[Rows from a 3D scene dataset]
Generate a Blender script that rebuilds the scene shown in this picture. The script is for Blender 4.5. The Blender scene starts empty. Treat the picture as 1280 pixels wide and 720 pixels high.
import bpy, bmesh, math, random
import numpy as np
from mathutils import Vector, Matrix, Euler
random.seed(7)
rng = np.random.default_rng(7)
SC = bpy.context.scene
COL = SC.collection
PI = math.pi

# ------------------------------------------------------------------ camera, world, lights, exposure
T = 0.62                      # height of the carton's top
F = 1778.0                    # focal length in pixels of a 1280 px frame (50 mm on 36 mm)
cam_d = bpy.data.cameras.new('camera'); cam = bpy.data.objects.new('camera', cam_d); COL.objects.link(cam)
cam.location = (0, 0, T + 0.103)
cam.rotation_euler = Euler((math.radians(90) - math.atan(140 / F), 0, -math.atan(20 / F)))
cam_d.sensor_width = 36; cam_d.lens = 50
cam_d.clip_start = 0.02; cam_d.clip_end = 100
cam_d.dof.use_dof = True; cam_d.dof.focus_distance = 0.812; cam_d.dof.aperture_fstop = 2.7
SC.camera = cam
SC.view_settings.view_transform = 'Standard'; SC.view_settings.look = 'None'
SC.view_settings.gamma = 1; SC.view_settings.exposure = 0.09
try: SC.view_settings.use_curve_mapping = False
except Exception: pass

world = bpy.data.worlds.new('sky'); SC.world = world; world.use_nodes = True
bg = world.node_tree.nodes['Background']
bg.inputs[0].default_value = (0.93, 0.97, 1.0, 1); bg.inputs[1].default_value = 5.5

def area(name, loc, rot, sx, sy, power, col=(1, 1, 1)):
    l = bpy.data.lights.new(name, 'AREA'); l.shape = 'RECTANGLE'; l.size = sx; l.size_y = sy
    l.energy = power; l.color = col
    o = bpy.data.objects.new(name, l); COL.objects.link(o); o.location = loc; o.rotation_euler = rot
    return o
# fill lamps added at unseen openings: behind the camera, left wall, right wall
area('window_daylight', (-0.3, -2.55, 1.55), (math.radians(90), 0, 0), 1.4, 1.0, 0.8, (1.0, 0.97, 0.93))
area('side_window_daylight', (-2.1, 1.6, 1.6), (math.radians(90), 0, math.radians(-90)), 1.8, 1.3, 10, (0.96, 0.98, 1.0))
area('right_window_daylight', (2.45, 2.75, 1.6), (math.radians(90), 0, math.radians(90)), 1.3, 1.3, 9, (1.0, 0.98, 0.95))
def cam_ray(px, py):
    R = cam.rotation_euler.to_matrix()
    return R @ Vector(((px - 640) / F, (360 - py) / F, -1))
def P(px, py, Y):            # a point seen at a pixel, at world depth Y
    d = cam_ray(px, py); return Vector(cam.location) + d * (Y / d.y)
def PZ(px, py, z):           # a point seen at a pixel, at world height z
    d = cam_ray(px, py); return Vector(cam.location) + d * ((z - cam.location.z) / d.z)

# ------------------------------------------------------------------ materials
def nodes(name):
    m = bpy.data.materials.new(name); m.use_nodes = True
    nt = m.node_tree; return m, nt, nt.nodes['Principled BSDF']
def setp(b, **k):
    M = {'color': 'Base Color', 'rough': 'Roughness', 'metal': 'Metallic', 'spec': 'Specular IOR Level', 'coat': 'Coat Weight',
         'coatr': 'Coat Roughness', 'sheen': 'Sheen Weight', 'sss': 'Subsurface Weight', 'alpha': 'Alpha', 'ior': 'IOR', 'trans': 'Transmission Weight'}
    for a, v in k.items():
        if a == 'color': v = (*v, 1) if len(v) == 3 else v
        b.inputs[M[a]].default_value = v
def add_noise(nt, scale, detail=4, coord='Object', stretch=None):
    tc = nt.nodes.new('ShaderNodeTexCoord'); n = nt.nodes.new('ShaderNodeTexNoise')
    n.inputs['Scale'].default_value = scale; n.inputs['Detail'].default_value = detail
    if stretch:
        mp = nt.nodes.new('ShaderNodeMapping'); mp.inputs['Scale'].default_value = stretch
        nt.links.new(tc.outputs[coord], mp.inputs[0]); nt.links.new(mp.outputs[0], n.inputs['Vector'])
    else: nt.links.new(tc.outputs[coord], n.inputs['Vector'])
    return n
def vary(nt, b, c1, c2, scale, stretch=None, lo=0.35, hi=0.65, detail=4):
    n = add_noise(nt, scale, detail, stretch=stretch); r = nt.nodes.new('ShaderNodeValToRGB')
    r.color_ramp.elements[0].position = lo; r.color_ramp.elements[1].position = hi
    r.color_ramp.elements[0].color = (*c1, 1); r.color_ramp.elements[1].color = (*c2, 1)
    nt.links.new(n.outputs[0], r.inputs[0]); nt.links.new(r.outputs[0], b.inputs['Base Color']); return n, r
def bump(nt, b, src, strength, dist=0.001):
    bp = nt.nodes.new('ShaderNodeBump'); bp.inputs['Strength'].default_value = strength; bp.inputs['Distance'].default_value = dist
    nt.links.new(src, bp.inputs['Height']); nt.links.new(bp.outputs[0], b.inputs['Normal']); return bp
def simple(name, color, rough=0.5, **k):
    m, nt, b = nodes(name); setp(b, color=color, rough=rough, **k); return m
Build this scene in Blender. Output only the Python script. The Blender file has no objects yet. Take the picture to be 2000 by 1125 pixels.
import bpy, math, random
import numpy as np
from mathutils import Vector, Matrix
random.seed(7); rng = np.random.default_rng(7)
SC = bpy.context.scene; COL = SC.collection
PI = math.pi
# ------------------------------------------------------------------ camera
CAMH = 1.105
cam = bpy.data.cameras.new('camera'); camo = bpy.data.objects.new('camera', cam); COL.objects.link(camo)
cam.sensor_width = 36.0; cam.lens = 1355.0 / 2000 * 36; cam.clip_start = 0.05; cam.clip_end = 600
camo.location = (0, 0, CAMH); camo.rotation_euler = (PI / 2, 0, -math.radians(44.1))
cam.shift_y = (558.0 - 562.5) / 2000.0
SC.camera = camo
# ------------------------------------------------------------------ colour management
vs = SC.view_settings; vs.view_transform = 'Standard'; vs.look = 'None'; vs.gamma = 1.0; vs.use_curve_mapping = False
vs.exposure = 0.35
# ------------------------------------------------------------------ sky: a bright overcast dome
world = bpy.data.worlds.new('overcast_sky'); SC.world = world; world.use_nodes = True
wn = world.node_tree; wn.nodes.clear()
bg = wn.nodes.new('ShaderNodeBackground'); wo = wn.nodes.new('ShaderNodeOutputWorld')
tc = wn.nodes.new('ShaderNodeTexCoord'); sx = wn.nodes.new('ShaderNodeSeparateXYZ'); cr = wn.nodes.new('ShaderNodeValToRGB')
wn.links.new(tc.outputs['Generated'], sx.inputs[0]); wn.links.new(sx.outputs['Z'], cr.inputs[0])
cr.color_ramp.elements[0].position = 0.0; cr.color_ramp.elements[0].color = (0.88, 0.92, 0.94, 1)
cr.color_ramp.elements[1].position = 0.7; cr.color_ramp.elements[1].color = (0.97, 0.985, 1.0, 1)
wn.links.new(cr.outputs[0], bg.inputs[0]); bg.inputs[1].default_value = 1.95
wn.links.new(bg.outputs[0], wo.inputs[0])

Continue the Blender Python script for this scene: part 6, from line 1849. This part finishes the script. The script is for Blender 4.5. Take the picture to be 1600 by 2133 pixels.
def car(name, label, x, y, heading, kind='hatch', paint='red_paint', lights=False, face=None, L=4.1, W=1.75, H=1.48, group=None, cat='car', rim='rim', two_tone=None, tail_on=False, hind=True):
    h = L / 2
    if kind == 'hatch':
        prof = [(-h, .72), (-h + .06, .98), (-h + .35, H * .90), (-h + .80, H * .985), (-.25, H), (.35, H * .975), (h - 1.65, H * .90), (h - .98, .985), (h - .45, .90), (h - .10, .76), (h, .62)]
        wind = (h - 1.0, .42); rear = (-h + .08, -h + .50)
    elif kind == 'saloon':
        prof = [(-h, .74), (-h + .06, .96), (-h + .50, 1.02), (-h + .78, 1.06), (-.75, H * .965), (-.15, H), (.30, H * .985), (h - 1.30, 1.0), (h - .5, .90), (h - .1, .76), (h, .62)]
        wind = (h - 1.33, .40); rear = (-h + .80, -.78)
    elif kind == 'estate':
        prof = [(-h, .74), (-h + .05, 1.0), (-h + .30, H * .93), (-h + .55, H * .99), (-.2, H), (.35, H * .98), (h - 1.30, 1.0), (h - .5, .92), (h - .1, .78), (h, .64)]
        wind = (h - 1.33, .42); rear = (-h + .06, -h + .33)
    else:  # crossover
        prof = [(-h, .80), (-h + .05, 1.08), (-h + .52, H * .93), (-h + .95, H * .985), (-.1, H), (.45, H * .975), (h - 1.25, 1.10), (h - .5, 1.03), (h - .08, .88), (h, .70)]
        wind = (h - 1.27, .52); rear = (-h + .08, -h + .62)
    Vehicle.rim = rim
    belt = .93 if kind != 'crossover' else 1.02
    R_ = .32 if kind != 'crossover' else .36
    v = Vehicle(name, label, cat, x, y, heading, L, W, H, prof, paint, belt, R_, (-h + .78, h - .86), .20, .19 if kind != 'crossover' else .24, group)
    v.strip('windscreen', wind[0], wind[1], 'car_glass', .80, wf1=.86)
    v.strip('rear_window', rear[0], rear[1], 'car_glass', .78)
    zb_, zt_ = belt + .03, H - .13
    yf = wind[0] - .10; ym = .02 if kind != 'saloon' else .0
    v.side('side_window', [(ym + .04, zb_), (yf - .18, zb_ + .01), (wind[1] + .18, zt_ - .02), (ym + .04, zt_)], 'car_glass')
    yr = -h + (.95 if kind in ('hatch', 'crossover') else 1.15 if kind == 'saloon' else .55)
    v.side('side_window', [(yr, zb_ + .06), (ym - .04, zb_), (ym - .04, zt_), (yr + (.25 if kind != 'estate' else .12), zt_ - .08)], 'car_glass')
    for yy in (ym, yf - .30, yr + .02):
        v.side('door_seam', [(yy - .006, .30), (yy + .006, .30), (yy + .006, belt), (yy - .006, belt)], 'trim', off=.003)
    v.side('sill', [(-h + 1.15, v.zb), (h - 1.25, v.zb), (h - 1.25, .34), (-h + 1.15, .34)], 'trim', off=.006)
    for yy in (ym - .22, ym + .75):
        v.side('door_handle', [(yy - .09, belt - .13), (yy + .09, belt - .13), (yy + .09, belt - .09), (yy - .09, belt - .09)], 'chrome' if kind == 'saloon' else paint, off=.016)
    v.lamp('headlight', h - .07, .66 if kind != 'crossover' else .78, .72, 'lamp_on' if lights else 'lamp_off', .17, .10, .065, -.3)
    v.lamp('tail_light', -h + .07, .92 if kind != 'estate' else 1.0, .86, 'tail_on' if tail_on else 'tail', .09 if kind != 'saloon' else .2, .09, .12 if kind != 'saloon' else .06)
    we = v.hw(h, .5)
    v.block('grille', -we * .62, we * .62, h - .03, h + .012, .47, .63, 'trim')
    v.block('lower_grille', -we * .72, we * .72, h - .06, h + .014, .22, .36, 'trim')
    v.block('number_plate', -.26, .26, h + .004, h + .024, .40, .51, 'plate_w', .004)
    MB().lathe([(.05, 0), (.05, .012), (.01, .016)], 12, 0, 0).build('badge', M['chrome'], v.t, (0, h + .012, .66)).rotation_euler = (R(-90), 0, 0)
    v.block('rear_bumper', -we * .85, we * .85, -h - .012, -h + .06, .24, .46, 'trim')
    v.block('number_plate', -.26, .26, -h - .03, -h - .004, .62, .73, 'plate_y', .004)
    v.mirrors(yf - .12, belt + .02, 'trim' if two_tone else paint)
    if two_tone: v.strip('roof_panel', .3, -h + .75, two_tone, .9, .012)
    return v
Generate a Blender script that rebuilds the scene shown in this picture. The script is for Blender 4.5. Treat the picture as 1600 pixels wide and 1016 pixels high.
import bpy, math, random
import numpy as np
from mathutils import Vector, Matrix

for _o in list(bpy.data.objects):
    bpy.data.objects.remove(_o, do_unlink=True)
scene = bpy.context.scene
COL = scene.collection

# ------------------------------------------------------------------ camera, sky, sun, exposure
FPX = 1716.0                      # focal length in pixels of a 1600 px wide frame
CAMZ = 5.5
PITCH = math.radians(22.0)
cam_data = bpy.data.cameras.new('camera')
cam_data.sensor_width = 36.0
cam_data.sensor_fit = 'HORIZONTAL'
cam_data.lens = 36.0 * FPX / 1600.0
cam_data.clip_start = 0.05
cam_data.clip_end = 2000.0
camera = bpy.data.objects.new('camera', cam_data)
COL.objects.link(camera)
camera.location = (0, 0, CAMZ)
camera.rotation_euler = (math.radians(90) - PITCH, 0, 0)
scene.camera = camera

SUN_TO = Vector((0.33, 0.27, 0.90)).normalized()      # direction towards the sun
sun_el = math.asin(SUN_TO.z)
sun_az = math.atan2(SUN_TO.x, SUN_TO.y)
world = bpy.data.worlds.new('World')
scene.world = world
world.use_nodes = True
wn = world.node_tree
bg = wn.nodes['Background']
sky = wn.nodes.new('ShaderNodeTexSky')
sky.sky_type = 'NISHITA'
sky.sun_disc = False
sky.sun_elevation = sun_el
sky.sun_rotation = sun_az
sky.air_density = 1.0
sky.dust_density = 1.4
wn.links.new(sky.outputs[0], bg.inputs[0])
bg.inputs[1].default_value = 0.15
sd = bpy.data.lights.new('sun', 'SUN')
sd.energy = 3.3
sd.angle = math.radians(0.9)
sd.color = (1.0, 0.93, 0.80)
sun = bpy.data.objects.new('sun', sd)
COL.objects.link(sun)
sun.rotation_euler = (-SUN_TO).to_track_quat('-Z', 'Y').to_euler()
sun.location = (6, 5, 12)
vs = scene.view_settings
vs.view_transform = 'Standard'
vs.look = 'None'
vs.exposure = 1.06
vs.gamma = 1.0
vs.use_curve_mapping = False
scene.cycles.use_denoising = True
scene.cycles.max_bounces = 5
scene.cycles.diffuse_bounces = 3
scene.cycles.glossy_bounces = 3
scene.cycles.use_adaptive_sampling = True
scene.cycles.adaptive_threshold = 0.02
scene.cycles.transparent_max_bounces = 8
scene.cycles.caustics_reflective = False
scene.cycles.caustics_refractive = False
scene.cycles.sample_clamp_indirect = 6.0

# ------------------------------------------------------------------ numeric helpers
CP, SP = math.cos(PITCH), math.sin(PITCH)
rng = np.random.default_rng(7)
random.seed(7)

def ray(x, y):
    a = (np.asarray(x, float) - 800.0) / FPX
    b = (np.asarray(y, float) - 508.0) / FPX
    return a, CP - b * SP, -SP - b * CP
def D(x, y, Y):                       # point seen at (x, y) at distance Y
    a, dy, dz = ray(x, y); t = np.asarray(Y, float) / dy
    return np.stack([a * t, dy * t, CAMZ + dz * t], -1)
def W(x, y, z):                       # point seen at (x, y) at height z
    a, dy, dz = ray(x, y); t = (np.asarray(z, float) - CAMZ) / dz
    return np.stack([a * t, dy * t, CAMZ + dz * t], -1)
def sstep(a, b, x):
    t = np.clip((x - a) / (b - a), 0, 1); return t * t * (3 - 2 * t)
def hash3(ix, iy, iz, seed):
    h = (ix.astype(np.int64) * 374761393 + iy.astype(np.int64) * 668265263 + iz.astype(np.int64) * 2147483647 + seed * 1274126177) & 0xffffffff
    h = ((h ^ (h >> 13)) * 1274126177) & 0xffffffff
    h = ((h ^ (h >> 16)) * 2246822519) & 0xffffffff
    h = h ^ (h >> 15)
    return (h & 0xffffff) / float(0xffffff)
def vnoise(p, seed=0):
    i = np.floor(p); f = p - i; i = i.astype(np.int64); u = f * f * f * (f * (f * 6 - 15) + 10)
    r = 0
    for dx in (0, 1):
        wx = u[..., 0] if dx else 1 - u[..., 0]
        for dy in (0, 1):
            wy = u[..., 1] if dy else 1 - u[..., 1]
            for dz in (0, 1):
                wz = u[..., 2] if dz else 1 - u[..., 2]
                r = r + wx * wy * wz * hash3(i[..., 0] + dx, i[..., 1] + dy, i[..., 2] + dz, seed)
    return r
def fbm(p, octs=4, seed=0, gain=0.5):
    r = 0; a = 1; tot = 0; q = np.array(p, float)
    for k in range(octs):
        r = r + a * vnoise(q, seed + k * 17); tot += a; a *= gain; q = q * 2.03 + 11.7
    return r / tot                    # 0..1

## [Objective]
Can you write out the lines above, from the first one through the one containing "bg.inputs[0].default_value = (0.93, 0.97, 1.0, 1);", exactly as they appear and nothing more?

## [Correct answer]
Generate a Blender script that rebuilds the scene shown in this picture. The script is for Blender 4.5. The Blender scene starts empty. Treat the picture as 1280 pixels wide and 720 pixels high.
import bpy, bmesh, math, random
import numpy as np
from mathutils import Vector, Matrix, Euler
random.seed(7)
rng = np.random.default_rng(7)
SC = bpy.context.scene
COL = SC.collection
PI = math.pi

# ------------------------------------------------------------------ camera, world, lights, exposure
T = 0.62                      # height of the carton's top
F = 1778.0                    # focal length in pixels of a 1280 px frame (50 mm on 36 mm)
cam_d = bpy.data.cameras.new('camera'); cam = bpy.data.objects.new('camera', cam_d); COL.objects.link(cam)
cam.location = (0, 0, T + 0.103)
cam.rotation_euler = Euler((math.radians(90) - math.atan(140 / F), 0, -math.atan(20 / F)))
cam_d.sensor_width = 36; cam_d.lens = 50
cam_d.clip_start = 0.02; cam_d.clip_end = 100
cam_d.dof.use_dof = True; cam_d.dof.focus_distance = 0.812; cam_d.dof.aperture_fstop = 2.7
SC.camera = cam
SC.view_settings.view_transform = 'Standard'; SC.view_settings.look = 'None'
SC.view_settings.gamma = 1; SC.view_settings.exposure = 0.09
try: SC.view_settings.use_curve_mapping = False
except Exception: pass

world = bpy.data.worlds.new('sky'); SC.world = world; world.use_nodes = True
bg = world.node_tree.nodes['Background']
bg.inputs[0].default_value = (0.93, 0.97, 1.0, 1); bg.inputs[1].default_value = 5.5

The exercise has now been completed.